Writer-director Sandhya Suri has made a tense, violent and politically savvy crime procedural set in India: a film about sexism, caste bigotry and Islamophobia that doubles as a study in the complex relationship between two female cops, a cynical veteran and a wide-eyed rookie. They are terrifically played by Sunita Rajwar and Shahana Goswami in what is almost a gender-switched Indian version of Training Day.
Suri is a film-maker who 20 years ago gave us a tremendous personal essay movie I for India, and this is her fiction-feature debut, which reportedly started as a documentary project inspired by public demonstrations about the gang-rape and murder of Jyoti Singh. It centres on the Indian convention of “compassionate appointment”: the dependent widow of a public official can apply for the same job. Goswami plays Santosh, whose cop husband was killed in a riot; there are dark mutterings about the unknown culprit’s Muslim identity. With no children and no money, she successfully applies for her late husband’s position and finds herself in the thick of a controversial case: the body of a young Dalit girl, raped and murdered, has been found in a village well – and the community is in uproar about the police’s obvious caste prejudice in failing to do anything.

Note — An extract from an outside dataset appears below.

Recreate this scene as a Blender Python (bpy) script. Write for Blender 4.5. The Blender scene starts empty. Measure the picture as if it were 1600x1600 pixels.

Battle-hardened senior inspector Geeta Sharma (a superbly intimidating Rajwar) takes over the case to calm the media, and she likes the look of this new constable Santosh. Goswami shows how Santosh is smart and industrious, yet biddable, and she can deal with the problem that male officers are too fastidious to handle: a female corpse. Even before Sharma’s dubious mentorship, Santosh has shown herself a natural at the job, which often involves morality-police-type harassing of young couples on the street; she grins with secret pleasure at getting a bribe, which she then has to surrender, in a neat twist of natural justice. Despite her obvious high-mindedness, Santosh is in fact far from averse to the arts of menacing, bullying, lying and torturing suspects in a world where getting the exact culprit isn’t as important as brutally punishing someone to deter others.
In some complex, dysfunctional way that she herself doesn’t understand, Santosh is on a personal mission to get closure or revenge for her husband. Goswami lets us see her quiet pride and even suppressed euphoria in her uniform: as a woman she has been a second-class citizen all her life and now, though naturally subordinate to the arrogant and lax male officers, her uniform lets her walk the streets in a new confident way. What had her relationship with her husband been like? It was a “love marriage”, she says, and it happened in the face of opposition from his family who resented the paltry dowry. But does she now love her husband most for his absence, his sacrifice, for re-creating her as Santosh the cop, the detective, the avenger? It’s a tough, sinewy, satisfying film.
• Santosh is in UK and Irish cinemas from 21 March.